-------- Provided data

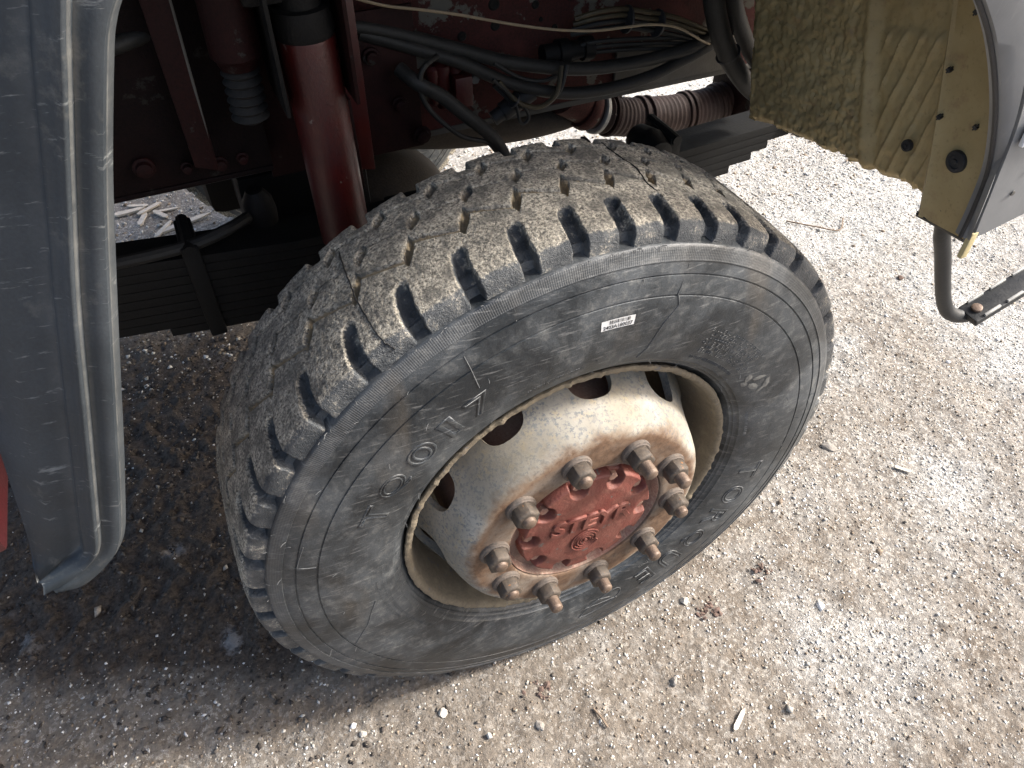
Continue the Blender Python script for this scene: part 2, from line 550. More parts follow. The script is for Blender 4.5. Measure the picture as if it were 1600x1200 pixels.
sf = n.ramp(n.math('ADD', salt, n.math('MULTIPLY_ADD', b, .9, -.45)), [(.50, 0), (.85, .42)])
col = n.mix(sf, col, (0.40, 0.40, 0.40))
nr = n.bump(b, 1.0, .008)
nr = n.bump(c, .7, .0016, nr)
M_GROUND = n.out(col, n.math('MULTIPLY_ADD', mf, -.22, .92), nr, spec=0.3)

n = NT('stone')
c = n.attr('tint', 'Color')
b = n.noise(260, 4, 0.6)
col = n.mix(0.45, c, n.ramp(b, [(.3, .2), (.7, .8)]), 'OVERLAY')
M_STONE = n.out(col, .85, n.bump(b, .5, .001), spec=.3)
M_STONE1 = painted('loose_stone_pale', (0.50, 0.47, 0.42), (0.30, 0.26, 0.21), .6, 50, .85, bump=.6)
M_STONE2 = painted('loose_stone_grey', (0.26, 0.245, 0.225), (0.14, 0.12, 0.10), .6, 50, .85, bump=.6)
M_CLOD = painted('earth_clod', (0.085, 0.055, 0.045), (0.17, 0.12, 0.095), .6, 60, .9, bump=.9)
M_WOOD = painted('pale_wood', (0.55, 0.50, 0.43), (0.30, 0.26, 0.2), .4, 60, .8, bump=.6)
M_TWIG = painted('brown_twig', (0.14, 0.10, 0.07), (0.25, 0.2, 0.15), .5, 60, .85, bump=.6)

# ================================================================== ground
TRACK_Y = (0.40, 0.72)


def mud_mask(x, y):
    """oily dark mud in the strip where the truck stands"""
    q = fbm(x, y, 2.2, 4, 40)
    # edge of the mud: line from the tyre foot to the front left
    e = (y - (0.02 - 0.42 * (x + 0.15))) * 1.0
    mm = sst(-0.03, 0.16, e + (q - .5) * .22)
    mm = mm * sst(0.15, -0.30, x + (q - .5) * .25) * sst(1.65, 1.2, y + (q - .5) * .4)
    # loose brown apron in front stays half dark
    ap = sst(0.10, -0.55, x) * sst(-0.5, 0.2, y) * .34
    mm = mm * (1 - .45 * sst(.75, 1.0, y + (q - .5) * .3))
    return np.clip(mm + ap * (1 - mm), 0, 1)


def pale_mask(x, y):
    q = fbm(x, y, 1.3, 5, 60)
    q2 = fbm(x, y, 3.6, 5, 66)
    base = sst(-.35, 1.5, x * .75 + y * .3 + (q - .5) * 1.1)
    base = base * (.42 + .55 * sst(.36, .66, q2)) + .35 * sst(.9, 2.0, y + x * .4) + .22 * sst(.53, .68, q2)
    return np.clip(base, 0, 1)


def salt_mask(x, y):
    s = np.zeros_like(x)
    for (cx, cy, rx, ry, k) in ((-.737, .618, .035, .030, 1.0), (-.653, .339, .030, .05, .95), (-1.055, .512, .035, .06, .7),
                                (-.50, 1.25, .20, .14, .55), (-.62, 1.40, .12, .10, .55), (-.36, 1.05, .12, .10, .45), (-.30, 1.30, .1, .1, .5), (0.02, -.02, .06, .03, .4)):
        s = np.maximum(s, k * np.exp(-(((x - cx) / rx) ** 2 + ((y - cy) / ry) ** 2)))
    return s


def ground_h(x, y):
    near = sst(9, 2.5, np.hypot(x, y - .5))
    h = (fbm(x, y, .9, 3, 1) - .5) * .03
    h = h + (fbm(x, y, 9, 4, 5) - .5) * .018 * near
    h = h + (fbm(x, y, 60, 3, 9) - .5) * .0055 * near
    h = h + (vn(x * 210, y * 210, 14) - .5) * .0028 * near
    mu = mud_mask(x, y)
    # chevron tread print pressed into the mud
    t = (x + .03 * np.sin(y * 8)) / .094
    yy = (y - .56) / .07
    zig = np.abs(((t + np.abs(yy) * .55) % 1.0) - .5) * 2
    strip = sst(1.25, .85, np.abs(yy)) * sst(-.45, -.72, x) * sst(-1.35, -1.1, x)
    h = h + strip * (sst(.55, .9, zig) * .009 - .005)
    t2 = (x - .05) / .086
    yy2 = (y - .98) / .10
    zig2 = np.abs(((t2 + yy2 * .5) % 1.0) - .5) * 2
    strip2 = sst(1.2, .85, np.abs(yy2)) * sst(-.15, -.3, x)
    h = h + strip2 * (sst(.5, .9, zig2) * .007 - .004)
    # churned crumbs in the mud
    h = h + mu * (fbm(x, y, 38, 3, 77) - .5) * .022
    # flat, slightly pressed under the tyre, low berm around it
    d = np.maximum(np.abs(x) - .13, 0) ** 2 + np.maximum(np.abs(y - .175) - .125, 0) ** 2
    d = np.sqrt(d)
    h = h * sst(0, .10, d) + .004 * np.exp(-((d - .02) / .02) ** 2)
    return h


def axis_pts(a, b, step, far):
    core = np.arange(a, b, step)
    lo, hi = [], []
    s = step; p = a
    while p > -far:
        s *= 1.12; p -= s; lo.append(p)
    s = step; p = core[-1]
    while p < far:
        s *= 1.12; p += s; hi.append(p)
    return np.concatenate([lo[::-1], core, hi])


gx = axis_pts(-1.35, 2.1, .0065, 220)
gy = axis_pts(-.62, 1.5, .0065, 220)
GX, GY = np.meshgrid(gx, gy, indexing='ij')
gxr, gyr = GX.ravel(), GY.ravel()
gh = ground_h(gxr, gyr)
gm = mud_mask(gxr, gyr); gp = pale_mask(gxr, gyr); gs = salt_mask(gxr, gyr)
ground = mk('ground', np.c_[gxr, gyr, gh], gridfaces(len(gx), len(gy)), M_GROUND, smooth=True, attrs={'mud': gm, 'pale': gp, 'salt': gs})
tag(ground, 'brown earth and pale crushed stone yard', kind='structure')

# gravel: tens of thousands of small chips
OCT_V = np.array([(1, 0, 0), (-1, 0, 0), (0, 1, 0), (0, -1, 0), (0, 0, 1), (0, 0, -1)], float)
OCT_F = np.array([(0, 2, 4), (2, 1, 4), (1, 3, 4), (3, 0, 4), (2, 0, 5), (1, 2, 5), (3, 1, 5), (0, 3, 5)])


def chips(n, xr, yr, smin, smax, keep, tints, flat=.6, power=2.2):
    x = rng.uniform(*xr, n); y = rng.uniform(*yr, n)
    k = rng.uniform(0, 1, n) < keep(x, y)
    x, y = x[k], y[k]; n = len(x)
    s = smin + (smax - smin) * rng.uniform(0, 1, n) ** power
    V = OCT_V[None] * rng.uniform(.65, 1.25, (n, 6, 1)) + rng.normal(0, .13, (n, 6, 3))
    V = V * np.c_[rng.uniform(.7, 1.35, n), rng.uniform(.6, 1.0, n), rng.uniform(.4, .8, n) * flat / .6][:, None, :]
    a = rng.uniform(0, 2 * PI, n); ca, sa = np.cos(a), np.sin(a)
    tl = rng.normal(0, .35, n); ct, st = np.cos(tl), np.sin(tl)
    X, Y, Z = V[..., 0], V[..., 1], V[..., 2]
    Y, Z = Y * ct[:, None] - Z * st[:, None], Y * st[:, None] + Z * ct[:, None]
    X, Y = X * ca[:, None] - Y * sa[:, None], X * sa[:, None] + Y * ca[:, None]
    V = np.stack([X, Y, Z], -1) * s[:, None, None]
    V[..., 0] += x[:, None]; V[..., 1] += y[:, None]
    V[..., 2] += (ground_h(x, y) + s * .12)[:, None]
    F = (OCT_F[None] + (np.arange(n) * 6)[:, None, None]).reshape(-1, 3)
    ti = np.array(tints)[rng.integers(0, len(tints), n)] * rng.uniform(.75, 1.15, (n, 1))
    return V.reshape(-1, 3), F, np.repeat(ti, 6, 0)


def under_tyre(x, y):
    return ((np.abs(x) < .14) & (y > .055) & (y < .30))


PALE_T = [(.58, .57, .55), (.46, .45, .42), (.64, .63, .62), (.36, .34, .30), (.42, .40, .36), (.52, .51, .48)]
EARTH_T = [(.19, .148, .108), (.25, .205, .155), (.15, .118, .09), (.31, .265, .21), (.38, .345, .29), (.24, .215, .185)]
MUD_T = [(.05, .042, .036), (.08, .066, .055), (.11, .095, .08), (.035, .03, .027)]
sets = [
    chips(190000, (-1.2, 2.2), (-.62, 1.9), .0013, .0050, lambda x, y: (pale_mask(x, y) * .85 + .10) * (1 - mud_mask(x, y) * .95) * (1 - under_tyre(x, y)), PALE_T, power=2.6),
    chips(50000, (-1.2, 2.2), (-.62, 1.7), .0015, .005, lambda x, y: (.75 - .5 * pale_mask(x, y)) * (1 - mud_mask(x, y) * .9) * (1 - under_tyre(x, y)), EARTH_T),
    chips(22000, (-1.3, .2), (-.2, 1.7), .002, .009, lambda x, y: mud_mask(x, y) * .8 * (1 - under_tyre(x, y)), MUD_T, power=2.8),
    chips(420, (-1.0, 2.0), (-.60, 1.2), .006, .0125, lambda x, y: (.3 + .6 * pale_mask(x, y)) * (1 - mud_mask(x, y) * .6) * (1 - under_tyre(x, y)), PALE_T + EARTH_T, flat=.75, power=2.5),
    chips(30000, (-1.2, 3.2), (1.2, 4.5), .004, .011, lambda x, y: .35 + .5 * pale_mask(x, y), PALE_T + EARTH_T[:2]),
]
VV, FF, TT = [], [], []
o = 0
for V, F_, T in sets:
    VV.append(V); FF.append(F_ + o); TT.append(T); o += len(V)
gr = mk('gravel', np.concatenate(VV), np.concatenate(FF), M_STONE, attrs={'tint': np.concatenate(TT)})
tag(gr, 'pale and brown stone chips scattered over the earth', kind='stuff')


def gz(x, y):
    return float(ground_h(np.array([x]), np.array([y]))[0])


def rock(name, loc, size, mat, seed, flat=.6, stretch=1.3, rot=0.0, rough=.28):
    bm = bmesh.new()
    bmesh.ops.create_icosphere(bm, subdivisions=2, radius=1)
    rr = random.Random(seed)
    cut = [(Vector((rr.uniform(-1, 1), rr.uniform(-1, 1), rr.uniform(-.6, 1))).normalized(), rr.uniform(.55, .85)) for _ in range(9)]
    for v in bm.verts:
        for nn, dd in cut:
            k = v.co.dot(nn)
            if k > dd: v.co -= nn * (k - dd)
        v.co *= 1 + rr.uniform(-rough, rough) * .22
        v.co.x *= stretch; v.co.z *= flat
    me = bpy.data.meshes.new(name); bm.to_mesh(me); bm.free()
    me.materials.append(mat)
    o = link(bpy.data.objects.new(name, me))
    o.scale = (size,) * 3
    o.rotation_euler = (0, 0, rot)
    o.location = (loc[0], loc[1], gz(*loc) + size * flat * .35)
    return o


tag(rock('stone', (.293, .012), .0105, M_STONE1, 1, .8, 1.1, .4), 'white angular stone on the ground below the lowest studs', 'stone')
tag(rock('stone', (.175, -.132), .0105, M_STONE2, 2, .8, 1.1, 1.4), 'small grey upright stone on the sunlit gravel below the white stone', 'stone')
tag(rock('stone', (-.287, .003), .010, M_STONE1, 3, .7, 1.3, .9), 'pale stone on brown ground below the bottom of the tyre', 'stone')
tag(rock('stone', (-.446, .029), .008, M_STONE1, 4, .7, 1.1, .2), 'small rounded pale stone near the bottom edge, left of the tyre foot', 'stone')
tag(rock('stone', (-.119, -.100), .010, M_STONE2, 5, .6, 1.2, 2.0), 'grey brown stone beside the reddish clod near the bottom edge', 'stone')
tag(rock('stone', (.893, .236), .017, M_STONE2, 6, .45, 1.5, 2.4), 'flat grey stone flake on gravel right of the tyre', 'stone')
tag(rock('stone', (1.60, .72), .011, M_CLOD, 8, .7, 1.1, .4), 'dark pebble on the pale gravel below the step rail', 'stone')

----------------

Exercise objective: Which lines of the material contain the string "front"? List each of them.

Solution:
    # edge of the mud: line from the tyre foot to the front left
    # loose brown apron in front stays half dark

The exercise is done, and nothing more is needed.